Uproar over Palin Fannie Mae comment is really the media’s ‘gaffe’
The weeks leading up to a Presidential election have always been called the “silly season.” But the attacks from bloggers and the media on vice-presidential contender Sarah Palin’s supposed “gaffe” in her reaction to the takeover of the government-sponsored enterprises (GSEs) Fannie Mae and Freddie Mac takes the political season to a new level of ridiculousness.
On Saturday, September 6, when the takeover and billion-dollar taxpayer bailout announcement that would happen the next day was already being reported by the press as imminent, Palin remarked on the campaign stump about the GSEs: “They’ve gotten too big and too expensive to taxpayers. The McCain-Palin administration will make them smaller and smarter and more effective for homeowners who need help.”
Fairly straightforward statement, as the nearly $6 trillion in mortgages on their books does make them very “big” and the impending bailout announced the next day will likely make them very “expensive.” But according to Sam Stein on the liberal Huffington Post, in a piece that has gotten more than 3,000 comments and was cited by the New York Times and HBO’s “Real Time With Bill Maher”, this was “her first potentially major gaffe during her time on the national scene.”
Why is that? Well, according to Stein and others, because of the technical point that the Treasury hasn’t yet injected any government money, even though it is almost a forgone conclusion that it will. Also, some reporters and pundits writing on the Palin comments erroneously called Fannie and Freddie fully private companies and implied that they received no government support. In this case, there was a gaffe — not Palin’s, but their own.

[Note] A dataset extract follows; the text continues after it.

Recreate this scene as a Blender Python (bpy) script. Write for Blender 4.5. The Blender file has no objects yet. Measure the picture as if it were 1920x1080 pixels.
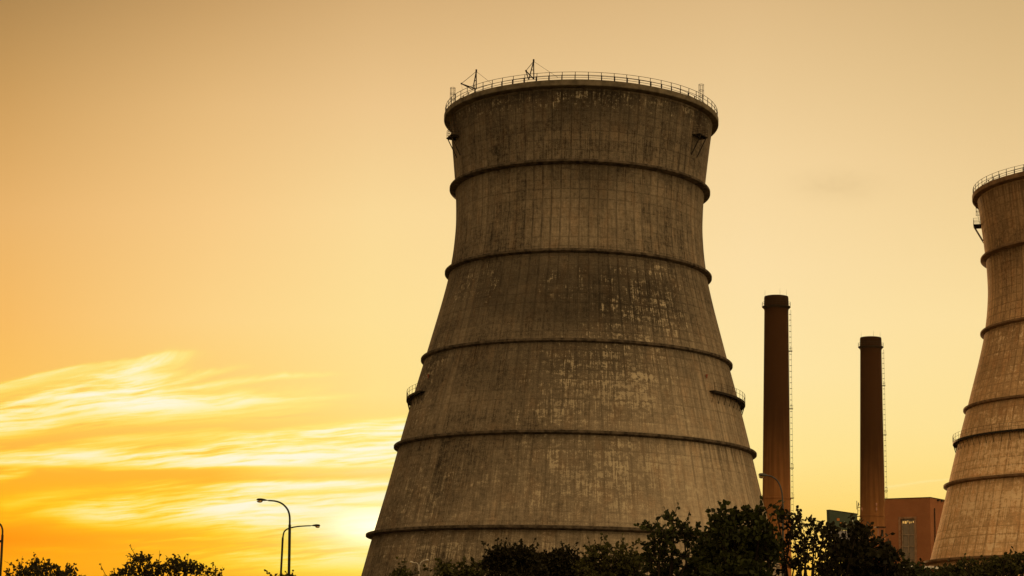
import bpy, math, random
import numpy as np
from mathutils import Vector, Matrix
random.seed(5); rng = np.random.default_rng(5)
S = bpy.context.scene
COL = S.collection
R = math.radians

# ------------------------------------------------------------------ camera
FPX, PITCH, ROLL, CAMZ = 3595.1, R(11.0165), R(-1.4708), 1.7      # focal length in pixels of a 1920 wide frame
cr, sr, cp, sp = math.cos(ROLL), math.sin(ROLL), math.cos(PITCH), math.sin(PITCH)
FWD = Vector((0, cp, sp)); UP0 = Vector((0, -sp, cp)); X0 = Vector((1, 0, 0))
RIGHT = cr*X0 - sr*UP0; UP = sr*X0 + cr*UP0
cam = bpy.data.cameras.new('camera'); co = bpy.data.objects.new('camera', cam); COL.objects.link(co)
cam.sensor_width = 36; cam.lens = FPX/1920*36; cam.clip_start = 0.5; cam.clip_end = 9000
co.matrix_world = Matrix(((RIGHT.x, UP.x, -FWD.x, 0), (RIGHT.y, UP.y, -FWD.y, 0), (RIGHT.z, UP.z, -FWD.z, CAMZ), (0, 0, 0, 1)))
S.camera = co
S.view_settings.view_transform = 'Standard'; S.view_settings.look = 'None'
S.view_settings.exposure = 0; S.view_settings.gamma = 1
S.render.resolution_x, S.render.resolution_y = 1024, 576
S.cycles.max_bounces = 5; S.cycles.diffuse_bounces = 3; S.cycles.transparent_max_bounces = 6

def ray(px, py):
    u = (px-960)/FPX; v = -(py-540)/FPX
    return FWD + u*RIGHT + v*UP
def at(px, py, Y):
    """the point at ground distance Y ahead seen in that direction"""
    d = ray(px, py); return Vector((0, 0, CAMZ)) + d*(Y/d.y)
def lin(c):
    return tuple((x/255/12.92 if x <= 10 else ((x/255+0.055)/1.055)**2.4) for x in c)

# ------------------------------------------------------------------ node expression helper
class V:
    """a float socket with operators that add Math nodes"""
    nt = None
    def __init__(s, k): s.k = k
    @staticmethod
    def m(op, *a, clamp=False):
        n = V.nt.nodes.new('ShaderNodeMath'); n.operation = op; n.use_clamp = clamp
        for i, x in enumerate(a):
            if isinstance(x, V): V.nt.links.new(x.k, n.inputs[i])
            else: n.inputs[i].default_value = x
        return V(n.outputs[0])
    def __add__(s, o): return V.m('ADD', s, o)
    __radd__ = __add__
    def __sub__(s, o): return V.m('SUBTRACT', s, o)
    def __rsub__(s, o): return V.m('SUBTRACT', o, s)
    def __mul__(s, o): return V.m('MULTIPLY', s, o)
    __rmul__ = __mul__
    def __truediv__(s, o): return V.m('DIVIDE', s, o)
    def __neg__(s): return V.m('MULTIPLY', s, -1.0)
    def sq(s): return V.m('MULTIPLY', s, s)
    def abs(s): return V.m('ABSOLUTE', s)
    def pow(s, p): return V.m('POWER', s, p)
    def exp(s): return V.m('EXPONENT', s)
    def clamp(s): return V.m('ADD', s, 0.0, clamp=True)
    def ss(s, a, b):
        n = V.nt.nodes.new('ShaderNodeMapRange'); n.interpolation_type = 'SMOOTHSTEP'
        V.nt.links.new(s.k, n.inputs[0]); n.inputs[1].default_value = a; n.inputs[2].default_value = b
        return V(n.outputs[0])
def vec(x, y, z=0.0):
    n = V.nt.nodes.new('ShaderNodeCombineXYZ')
    for i, q in enumerate((x, y, z)):
        if isinstance(q, V): V.nt.links.new(q.k, n.inputs[i])
        else: n.inputs[i].default_value = q
    return n.outputs[0]
def sep(sock):
    n = V.nt.nodes.new('ShaderNodeSeparateXYZ'); V.nt.links.new(sock, n.inputs[0])
    return [V(o) for o in n.outputs]
def noise(vs, scale=1.0, detail=3.0, rough=0.55, dist=0.0):
    n = V.nt.nodes.new('ShaderNodeTexNoise'); V.nt.links.new(vs, n.inputs['Vector'])
    n.inputs['Scale'].default_value = scale; n.inputs['Detail'].default_value = detail
    n.inputs['Roughness'].default_value = rough; n.inputs['Distortion'].default_value = dist
    return V(n.outputs['Fac'])
def wnoise(vs):
    n = V.nt.nodes.new('ShaderNodeTexWhiteNoise'); V.nt.links.new(vs, n.inputs['Vector']); return V(n.outputs['Value'])
def dot(sock, v):
    n = V.nt.nodes.new('ShaderNodeVectorMath'); n.operation = 'DOT_PRODUCT'
    V.nt.links.new(sock, n.inputs[0]); n.inputs[1].default_value = v; return V(n.outputs['Value'])
def mix(fac, a, b, mode='MIX'):
    n = V.nt.nodes.new('ShaderNodeMix'); n.data_type = 'RGBA'; n.blend_type = mode; n.clamp_factor = True
    for i, q in ((0, fac), (6, a), (7, b)):
        if isinstance(q, V): V.nt.links.new(q.k, n.inputs[i])
        elif isinstance(q, bpy.types.NodeSocket): V.nt.links.new(q, n.inputs[i])
        elif i == 0: n.inputs[i].default_value = q
        else: n.inputs[i].default_value = (*q[:3], 1)
    return n.outputs[2]
def ramp(fac, stops):
    n = V.nt.nodes.new('ShaderNodeValToRGB'); V.nt.links.new(fac.k, n.inputs[0])
    e = n.color_ramp.elements
    while len(e) < len(stops): e.new(0.5)
    for i, (p, c) in enumerate(stops): e[i].position = p; e[i].color = (*c, 1)
    return n.outputs[0]

# ------------------------------------------------------------------ world: the dusk sky, laid out by direction
W = bpy.data.worlds.new('World'); S.world = W; W.use_nodes = True
nt = W.node_tree; nt.nodes.clear(); V.nt = nt
tc = nt.nodes.new('ShaderNodeTexCoord'); D = tc.outputs['Generated']
df = dot(D, FWD); dfc = V.m('MAXIMUM', df, 0.25)
X = dot(D, RIGHT)/dfc*FPX + 960.0          # tangent-plane coordinates of the sky about a fixed heading
Y = 540.0 - dot(D, UP)/dfc*FPX
cols = {   # clear sky colours by height along four headings
 10:  [(-1080, (110, 84, 52)), (0, (176, 136, 82)), (200, (208, 160, 95)), (400, (233, 180, 108)), (600, (247, 188, 100)), (740, (253, 196, 92)), (850, (255, 184, 62)), (900, (255, 178, 40)), (945, (255, 182, 20)), (1010, (255, 148, 0)), (1050, (255, 163, 0)), (1300, (240, 130, 0))],
 400: [(-1080, (125, 98, 64)), (0, (200, 158, 102)), (200, (229, 186, 124)), (400, (246, 202, 134)), (600, (253, 212, 135)), (740, (255, 210, 112)), (830, (255, 202, 85)), (895, (255, 184, 44)), (950, (255, 186, 30)), (1005, (255, 185, 0)), (1060, (255, 180, 0)), (1300, (240, 140, 0))],
 700: [(-1080, (135, 108, 74)), (0, (214, 174, 119)), (200, (237, 198, 140)), (400, (250, 217, 152)), (600, (254, 224, 150)), (740, (255, 225, 140)), (860, (255, 215, 95)), (940, (255, 208, 75)), (1005, (255, 216, 60)), (1060, (255, 214, 45)), (1300, (245, 160, 0))],
 1400:[(-1080, (138, 112, 78)), (0, (222, 186, 133)), (300, (245, 213, 158)), (500, (252, 223, 166)), (700, (255, 230, 165)), (860, (255, 229, 145)), (960, (255, 215, 110)), (1060, (255, 196, 60)), (1300, (245, 165, 20))],
 1880:[(-1080, (130, 106, 74)), (0, (213, 179, 126)), (300, (236, 203, 147)), (600, (252, 224, 160)), (800, (254, 226, 150)), (940, (255, 220, 120)), (1060, (255, 200, 80)), (1300, (245, 165, 20))]}
t = ((Y + 1080.0)/2380.0).clamp()
cur = None; prev = None
for x in sorted(cols):
    c = ramp(t, [((y+1080)/2380, lin(q)) for y, q in cols[x]])
    cur = c if cur is None else mix(((X - float(prev))/float(x-prev)).clamp(), cur, c)
    prev = x
# cirrus: thin ice streaks fanning up to the right
xs = X/100.0; ys = Y/100.0
wob = (noise(vec(xs*0.35, ys*0.7, 3.0), 1.0, 2.0) - 0.5)*0.35
yt = ys + xs*0.10 + V.m('POWER', V.m('MAXIMUM', 7.4 - ys, 0.0), 1.3)*xs*0.16 + wob
fine = noise(vec(xs*0.33, yt*3.6, 1.3), 1.0, 7.0, 0.62, 0.25)
finer = noise(vec(xs*0.9 + 7.0, yt*13.0, 4.1), 1.0, 4.0, 0.6, 0.2)
broad = noise(vec(xs*0.22, yt*1.35, 9.3), 1.0, 3.0, 0.5)
def stroke(x0, y0, x1, y1, w0, w1, amp, bow=0.0, up=1.0):
    """a soft streak; up<1 sharpens its upper edge"""
    s = (X - float(x0))/float(x1-x0); sc = s.clamp()
    yc = sc*float(y1-y0) + float(y0) - bow*sc*(1.0-sc)*4.0
    d = Y - yc + (fine-0.5)*34.0
    w = sc*float(w1-w0) + float(w0)
    w = w*(d.ss(-4.0, 4.0)*(1.0-up) + up)
    g = V.m('EXPONENT', -((d/w).sq()))
    return g * s.ss(-0.25, 0.12) * (1.0 - s.ss(0.72, 1.12)) * amp
def blob(x, y, a, b, amp):
    return V.m('EXPONENT', -(((X-float(x))/float(a)).sq() + ((Y-float(y))/float(b)).sq()))*amp
def sheet(x0, fl, x1, fr, t0, t1, b0, b1, sT, sB, amp):
    """a soft veil of ice cloud between two sloping edges"""
    f = (X-float(x0))/float(x1-x0); n_ = (fine-0.5)*34.0 + (finer-0.5)*16.0
    top = (Y + n_ - (f*float(t1-t0)+float(t0)))/float(sT); bot = ((f*float(b1-b0)+float(b0)) - Y - n_*0.6)/float(sB)
    return top.ss(-0.3, 1.0)*bot.ss(-0.3, 1.0)*X.ss(x0-fl, x0+fl)*(1.0-X.ss(x1-fr, x1+fr))*amp
sheets = (sheet(-200, 50, 300, 90, 800, 668, 835, 795, 16, 50, 0.74) + sheet(260, 70, 520, 160, 700, 735, 800, 792, 45, 34, 0.44)
        + sheet(330, 200, 980, 60, 826, 766, 876, 874, 22, 10, 0.85) + sheet(-100, 60, 420, 200, 838, 838, 878, 876, 14, 8, 0.30)
        + sheet(150, 110, 560, 160, 930, 903, 1000, 990, 24, 26, 0.50) + sheet(430, 120, 1000, 60, 905, 880, 1012, 1030, 24, 24, 0.62) + sheet(430, 140, 1000, 60, 1016, 1000, 1075, 1085, 18, 22, 0.42))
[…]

The McClatchy Newspapers wire service, for instance, reported erroneously that the GSEs “operate as private companies.” In her New York Times piece covering the Huffington post criticisms, Leslie Wayne declared that Fannie and Freddie were not “government enterprises … as shareholders of the two publicly traded companies painfully know.”
Makes you wonder what part of “government-sponsored” in the phrase “government-sponsored enterprises” these reporters don’t understand! As Open Market readers know and as CEI has been pointing out for more than two decades, the GSEs, unlike normal pirvate companies, were created by Congress and enjoyed several privileges from the state. They had their own lines of credit with the Treasury Department (then “only” $2 billion, but which CEI President Fred Smith correctly pointed out in 2000 could be “very expandable” to as much as $200 billion), exemptions from state and local taxes, and were the only publicly traded companies to be exempt from regulation by the Securities and Exchange Commission. The Congressional Budget
Office has calculated that these privileges constituted an annual subsidy of more than $15 billion in 1999.
Also, under the law, the President has the privilege of nominating members to the GSE boards, providing plum jobs for political cronies.
In the third part of her interview with ABC’s Charles Gibson that aired Friday evening, Palin correctly referred to the GSEs as “quasigovernment” entities that need more oversight. And for that matter, even Democratic nominee Barack Obama has commendably recognized the problems with the GSEs hybrid public-private nature. He said on the campaign stump, “We can’t have a situation in which, during boom times, management and investors are soaking up huge profits, taking extraordinary risks, and thinking to themselves that if they get into trouble because of these risky investments that somehow the taxpayers are going to be there to bail them out.”
What about her critics’ technical point that it was wrong for her to characterize Fannie and Freddie as “expensive to the taxpayer” because Treasury hasn’t actually made a payment yet? Well, “Geniuses,” if we want to get technical about it, the GSEs have already cost taxpayers billions through the decades. By virtue of their tax exempions, they have cost state and local governments all the tax dollars other firms would be paying for the same profit-making activities. It’s political liberals, after all, who routinely refer to tax exemptions as “tax expenditures” the government has to pay. In fact, the liberal group Americans for Democratic Action decried in a 2007 resolution “this reduction in the District [of Columbia]’s tax base,” because “Congress has exempted various … quasi-governmental organizations, such as Fannie Mae, from taxation.”
It’s hard to tell if all this rage at the statement is really aimed at Palin or just at the fact that Fannie and Freddie’s implosion showed the role that government intervention, rather than a supposedly unfettered free market, played in the mortgage meltdown. As Hans Bader has noted in Open Market, many folks “are so ideologically invested in depicting the mortgage crisis as the result of a lack of government involvement that they simply cannot accept the reality that Government-Sponsored Enterprises were at the root of the problem.” The GSEs are the big-government elephant in the room that just made a huge noise in the middle of deregulation being blamed for the mortgage mess.
Ironically, amid all the uproar, we still know very little about the long-term fixes for the GSEs that will be put in place by either the McCain-Palin or Obama-Biden administration. But we do know that the cause of serious GSE reform is not helped by pseudo-sophisticated economic ignoramuses such as the critics of Palin’s comments.